Delivering this year’s BAFTA lecture, founder of drama indie Sister, Jane Featherstone warned last night that SVoD co-production money for UK drama was about to disappear.  “That honeymoon period? Consider it over,” she said.
 
“The co-production tap is going to be turned off, or at least reduced to a trickle,” she said. “It’s already happening with The Crown and The Innocents, I reckon we have a year or 18 months before the big FAANG [Facebook, Apple, Amazon, Netflix and Google] players stop co-producing entirely, except maybe for very specific talent-driven content. With such deep pockets to reach into, why go through the hassle of sharing with traditional British broadcasters.”
 
In a call to action for producers and broadcasters to invest significantly in new talent and to campaign for better creative education in our schools, Featherstone described a poorer mainstream UK TV drama landscape in the near future, where many top writers are lured by international FANG budgets and the scope for creativity, outside of strict terrestrial schedules.
 
“What will follow will be a slow – or not-so-slow- starvation of the quality mainstream on free-to-air platforms and channels,” she said, warning of the consequences for our creative ecology.
 
“Imagine a world in which Sally Wainwright worked exclusively for Apple. Or you could only watch Peter Bowker’s output on Netflix. Or Mike Bartlett was Amazon-only. Because exclusivity will be the next stage of this battle for talent. Our system of writers working on three or four things at once isn’t going to fly in the new world.”
 
She argued that the industry needs to drop any snobbery about the mainstream and encourage writers from all backgrounds who have a relevant voice for today’s audience. “Now, more than ever, we need shared stories that challenge us, unite us, remind us of the ties that bind, recall that fundamental truth that there is more that we have in common than not.”
 
She called for the industry to do more than pay into the Skillset fund. Whilst paying respect to Skillset for “a remarkable and important job,” she voiced concern that “sometimes it’s a bit like paying a direct debit to a charity.”
 
With the demise of series that involve writers’ rooms, she called for a junior writer on every series by a single author.

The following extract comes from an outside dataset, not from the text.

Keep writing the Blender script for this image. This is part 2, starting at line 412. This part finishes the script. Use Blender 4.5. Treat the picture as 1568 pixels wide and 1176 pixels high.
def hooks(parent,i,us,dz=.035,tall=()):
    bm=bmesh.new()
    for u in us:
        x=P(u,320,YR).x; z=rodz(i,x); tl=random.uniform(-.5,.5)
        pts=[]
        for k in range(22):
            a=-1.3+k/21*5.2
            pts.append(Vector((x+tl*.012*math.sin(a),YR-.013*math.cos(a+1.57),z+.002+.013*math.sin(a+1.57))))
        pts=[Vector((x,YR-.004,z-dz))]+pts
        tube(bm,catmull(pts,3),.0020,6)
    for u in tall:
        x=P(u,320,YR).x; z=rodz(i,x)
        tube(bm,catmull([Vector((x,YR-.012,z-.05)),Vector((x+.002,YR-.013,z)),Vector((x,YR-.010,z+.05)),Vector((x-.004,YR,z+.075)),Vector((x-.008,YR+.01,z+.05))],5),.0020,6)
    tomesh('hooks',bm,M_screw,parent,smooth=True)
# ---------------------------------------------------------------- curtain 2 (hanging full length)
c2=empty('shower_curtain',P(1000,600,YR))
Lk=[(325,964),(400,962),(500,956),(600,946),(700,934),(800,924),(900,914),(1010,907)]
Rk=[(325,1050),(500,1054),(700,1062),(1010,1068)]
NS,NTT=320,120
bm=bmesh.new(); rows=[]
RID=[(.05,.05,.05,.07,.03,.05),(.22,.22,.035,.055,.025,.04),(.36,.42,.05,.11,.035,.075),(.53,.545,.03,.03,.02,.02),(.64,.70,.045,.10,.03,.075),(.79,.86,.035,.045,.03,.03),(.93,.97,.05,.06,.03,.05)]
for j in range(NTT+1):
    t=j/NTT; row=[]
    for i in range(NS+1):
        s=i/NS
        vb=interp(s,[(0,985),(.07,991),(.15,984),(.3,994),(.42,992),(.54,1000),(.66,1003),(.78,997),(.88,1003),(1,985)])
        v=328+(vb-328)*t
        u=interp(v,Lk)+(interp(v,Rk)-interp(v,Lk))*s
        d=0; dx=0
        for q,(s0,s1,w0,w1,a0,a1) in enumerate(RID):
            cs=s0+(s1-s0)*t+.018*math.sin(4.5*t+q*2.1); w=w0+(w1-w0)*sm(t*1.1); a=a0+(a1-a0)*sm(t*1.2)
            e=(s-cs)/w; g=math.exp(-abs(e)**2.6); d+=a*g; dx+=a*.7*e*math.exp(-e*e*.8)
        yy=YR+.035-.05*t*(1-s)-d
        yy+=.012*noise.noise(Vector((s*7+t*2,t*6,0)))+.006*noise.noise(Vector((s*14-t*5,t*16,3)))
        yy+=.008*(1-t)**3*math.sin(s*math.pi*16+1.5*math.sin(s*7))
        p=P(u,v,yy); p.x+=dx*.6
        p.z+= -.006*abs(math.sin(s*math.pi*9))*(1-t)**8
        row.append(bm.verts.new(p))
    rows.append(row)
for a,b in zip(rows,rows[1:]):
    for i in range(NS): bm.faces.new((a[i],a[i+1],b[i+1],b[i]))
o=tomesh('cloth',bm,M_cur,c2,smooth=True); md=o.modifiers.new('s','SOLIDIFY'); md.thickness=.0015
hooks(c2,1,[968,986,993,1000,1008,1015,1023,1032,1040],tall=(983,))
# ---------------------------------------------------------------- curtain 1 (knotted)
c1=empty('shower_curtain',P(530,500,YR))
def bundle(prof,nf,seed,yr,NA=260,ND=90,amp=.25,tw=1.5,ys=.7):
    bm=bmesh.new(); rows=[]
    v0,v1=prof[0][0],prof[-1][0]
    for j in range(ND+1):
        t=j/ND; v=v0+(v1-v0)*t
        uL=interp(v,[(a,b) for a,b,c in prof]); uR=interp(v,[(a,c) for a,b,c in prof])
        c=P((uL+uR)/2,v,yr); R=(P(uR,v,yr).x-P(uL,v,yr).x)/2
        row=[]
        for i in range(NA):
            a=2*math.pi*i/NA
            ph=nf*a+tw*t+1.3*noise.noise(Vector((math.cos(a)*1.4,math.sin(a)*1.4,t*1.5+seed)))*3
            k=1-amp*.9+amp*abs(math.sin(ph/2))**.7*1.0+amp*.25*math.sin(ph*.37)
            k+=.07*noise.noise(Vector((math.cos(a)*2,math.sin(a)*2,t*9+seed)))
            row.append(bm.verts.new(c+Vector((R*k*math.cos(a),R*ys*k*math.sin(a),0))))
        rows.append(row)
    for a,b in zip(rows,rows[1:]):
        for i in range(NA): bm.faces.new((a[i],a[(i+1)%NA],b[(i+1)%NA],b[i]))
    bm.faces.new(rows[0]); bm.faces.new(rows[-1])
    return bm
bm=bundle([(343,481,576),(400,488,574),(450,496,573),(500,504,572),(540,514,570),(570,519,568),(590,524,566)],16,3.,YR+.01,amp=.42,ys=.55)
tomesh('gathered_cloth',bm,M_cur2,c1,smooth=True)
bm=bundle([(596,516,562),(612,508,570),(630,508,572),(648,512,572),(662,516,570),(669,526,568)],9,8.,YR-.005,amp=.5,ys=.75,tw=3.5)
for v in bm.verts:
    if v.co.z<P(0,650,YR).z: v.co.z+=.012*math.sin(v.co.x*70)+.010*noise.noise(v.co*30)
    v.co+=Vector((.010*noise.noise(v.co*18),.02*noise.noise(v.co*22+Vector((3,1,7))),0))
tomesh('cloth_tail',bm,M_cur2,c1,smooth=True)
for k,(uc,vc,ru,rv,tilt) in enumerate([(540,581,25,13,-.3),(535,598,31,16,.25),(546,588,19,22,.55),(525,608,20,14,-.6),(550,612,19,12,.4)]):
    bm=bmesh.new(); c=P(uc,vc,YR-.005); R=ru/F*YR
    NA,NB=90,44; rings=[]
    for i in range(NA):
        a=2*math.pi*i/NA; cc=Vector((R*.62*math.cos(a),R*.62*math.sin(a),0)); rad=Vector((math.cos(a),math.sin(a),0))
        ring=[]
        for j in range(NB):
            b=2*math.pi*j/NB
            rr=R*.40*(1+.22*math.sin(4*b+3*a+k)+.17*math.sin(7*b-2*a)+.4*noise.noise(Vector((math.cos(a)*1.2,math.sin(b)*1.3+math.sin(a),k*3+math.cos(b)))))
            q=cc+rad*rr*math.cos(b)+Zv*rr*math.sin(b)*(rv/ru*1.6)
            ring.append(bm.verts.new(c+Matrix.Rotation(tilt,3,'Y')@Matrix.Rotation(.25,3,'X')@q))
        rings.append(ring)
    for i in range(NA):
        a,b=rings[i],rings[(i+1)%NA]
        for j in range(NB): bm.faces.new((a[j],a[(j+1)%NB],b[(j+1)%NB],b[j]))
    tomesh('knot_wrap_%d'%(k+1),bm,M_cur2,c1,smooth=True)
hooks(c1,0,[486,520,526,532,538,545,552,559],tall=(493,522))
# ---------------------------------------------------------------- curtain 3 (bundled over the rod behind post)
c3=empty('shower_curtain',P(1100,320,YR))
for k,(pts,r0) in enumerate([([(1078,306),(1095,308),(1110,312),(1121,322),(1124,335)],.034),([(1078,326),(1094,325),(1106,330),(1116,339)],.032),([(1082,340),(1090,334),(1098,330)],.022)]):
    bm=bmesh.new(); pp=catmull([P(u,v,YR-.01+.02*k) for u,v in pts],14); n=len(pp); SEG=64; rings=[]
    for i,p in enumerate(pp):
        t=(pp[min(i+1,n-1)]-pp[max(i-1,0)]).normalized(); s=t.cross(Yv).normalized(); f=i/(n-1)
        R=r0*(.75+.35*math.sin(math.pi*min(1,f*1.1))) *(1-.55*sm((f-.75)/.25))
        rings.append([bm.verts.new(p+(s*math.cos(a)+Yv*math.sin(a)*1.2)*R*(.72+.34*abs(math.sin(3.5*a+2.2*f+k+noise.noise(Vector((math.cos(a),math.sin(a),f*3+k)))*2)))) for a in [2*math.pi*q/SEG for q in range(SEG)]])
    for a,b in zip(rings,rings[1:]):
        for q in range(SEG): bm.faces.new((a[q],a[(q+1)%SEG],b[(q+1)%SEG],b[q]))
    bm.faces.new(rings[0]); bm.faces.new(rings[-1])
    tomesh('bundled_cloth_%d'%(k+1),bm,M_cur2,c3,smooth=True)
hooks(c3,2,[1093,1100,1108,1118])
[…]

She announced a writer-in-residence programme at Sister, saying “perhaps we can’t start a trend.” She imagined a world where Apple invested in new writing for theatres, Netflix sponsored scholarships at the NFTS and YouTube funded a scheme to place new writers in production companies for a year.
 
Featherstone painted a picture of drama in the UK flourishing in part because of heavy subsidies in the form of UK tax breaks, virtual advertiser monopolies in free-to-air commercial TV and hefty deficits from distributors, as well as the high-end returning drama series and soaps that have provided nursery slopes for writers, directors and producers, courtesy of Public Service Broadcasting. This has been followed by SVoD money in recent years. “Already some shows on the BBC are funded 80 percent by Netflix, and many more have around 20 to 30 percent funding from the likes of HBO or AMC. ITV has followed suit – with the recent Netflix-supported Marcella– while Channel 4’s Humans was only made possible at all because AMC stepped in.”